Last week saw some significant disruption for millions of Blackberry users around the world. A problem in a UK datacentre left customers without email for around three days.
Across Facebook and Twitter many comments were the same – “What’s happening?”, “No news from RIM”, “Nothing on the website”
We all know that in times of disaster you can never over communicate, and yet so often we see the opposite. Businesses go into their shell, probably to try and fix the problem – but end up alienating their valuable customers and creating a PR disaster where one might not have been.
How do we avoid it?
Often you will see televised reports of the emergency services coming together for a huge emergency role play – perhaps a terrorist attack, or a rail crash. Teams from police, fire and ambulance services work together, practicing how they will deal with a real incident.
Businesses should do the same.
Firstly – pull together a core PR DR team. Not a big committee, just a handful of people, across departments that you can rely on in times of stress. Yes Marketing are involved, but so are Support, Operations, Finance, Sales. In times of disaster you need to be communicating through all these channels.

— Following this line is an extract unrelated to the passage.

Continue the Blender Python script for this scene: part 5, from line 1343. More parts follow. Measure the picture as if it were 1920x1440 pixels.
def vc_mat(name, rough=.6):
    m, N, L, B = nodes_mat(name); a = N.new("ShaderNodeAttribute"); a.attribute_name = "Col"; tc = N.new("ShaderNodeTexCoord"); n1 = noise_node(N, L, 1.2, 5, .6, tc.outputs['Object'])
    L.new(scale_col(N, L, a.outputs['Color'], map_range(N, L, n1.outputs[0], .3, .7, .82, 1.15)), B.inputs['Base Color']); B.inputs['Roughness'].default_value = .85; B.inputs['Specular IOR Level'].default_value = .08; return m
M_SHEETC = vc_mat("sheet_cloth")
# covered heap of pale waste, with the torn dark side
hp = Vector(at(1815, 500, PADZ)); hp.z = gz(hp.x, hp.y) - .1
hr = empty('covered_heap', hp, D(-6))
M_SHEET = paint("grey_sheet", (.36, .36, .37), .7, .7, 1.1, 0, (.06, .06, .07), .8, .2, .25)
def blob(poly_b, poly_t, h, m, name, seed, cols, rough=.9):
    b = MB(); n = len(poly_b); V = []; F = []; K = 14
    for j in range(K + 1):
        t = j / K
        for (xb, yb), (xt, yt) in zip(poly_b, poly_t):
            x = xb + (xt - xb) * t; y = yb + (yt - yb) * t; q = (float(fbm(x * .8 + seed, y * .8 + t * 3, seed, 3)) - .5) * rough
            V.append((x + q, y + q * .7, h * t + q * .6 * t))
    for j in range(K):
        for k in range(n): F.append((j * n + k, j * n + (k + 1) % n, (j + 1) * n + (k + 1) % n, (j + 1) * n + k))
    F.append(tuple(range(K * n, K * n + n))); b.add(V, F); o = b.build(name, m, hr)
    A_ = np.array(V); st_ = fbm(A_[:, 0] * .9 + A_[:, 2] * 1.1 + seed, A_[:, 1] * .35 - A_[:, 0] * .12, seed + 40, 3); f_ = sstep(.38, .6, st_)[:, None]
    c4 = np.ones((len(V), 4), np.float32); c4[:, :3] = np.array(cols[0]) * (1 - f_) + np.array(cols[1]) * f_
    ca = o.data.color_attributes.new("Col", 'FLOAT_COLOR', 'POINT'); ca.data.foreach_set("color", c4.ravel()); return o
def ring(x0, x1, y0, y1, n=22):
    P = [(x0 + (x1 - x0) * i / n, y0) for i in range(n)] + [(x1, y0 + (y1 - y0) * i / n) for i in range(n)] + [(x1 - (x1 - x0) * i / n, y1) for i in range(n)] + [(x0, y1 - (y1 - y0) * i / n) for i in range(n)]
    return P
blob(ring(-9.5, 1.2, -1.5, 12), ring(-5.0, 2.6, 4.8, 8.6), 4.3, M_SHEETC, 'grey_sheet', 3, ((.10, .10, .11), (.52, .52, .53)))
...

Next, write out a list of the top 10 things that could go wrong with your business (this is not an admission of what might go wrong – just a worst case scenario)
- Service failure (.com site fails, train crashes, financial difficulties)
- Personel issues (harassment cases, rogue employees)
- Unhappy clients (social media disaster)
Then for each of the 10, map out on a whiteboard who the affected parties are, and how you are going to communicate with them throughout the disaster. This might be a call to your top clients, with email and social media updates for the remainder.
Commit to a timeline for regular updates should a disaster occur – will it be once a day, will it be once an hour? Ask yourself what you would expect from your electricity company, or phone company if their service went down.
Practice
Just as the emergency services do, your PR DR team should practice – perhaps every 6 months, at least every year. Pick a PR disaster, and run a drill for 36 hours. Set up a dummy PR DR email account to receive all notifications (emails and example social media posts). Make sure the right communications are coming out.
Check that as a business you are happy with your response. If you had your Blackberry moment tomorrow morning – are you confident you would keep your clients, partners, prospects and investors in the picture and up to date?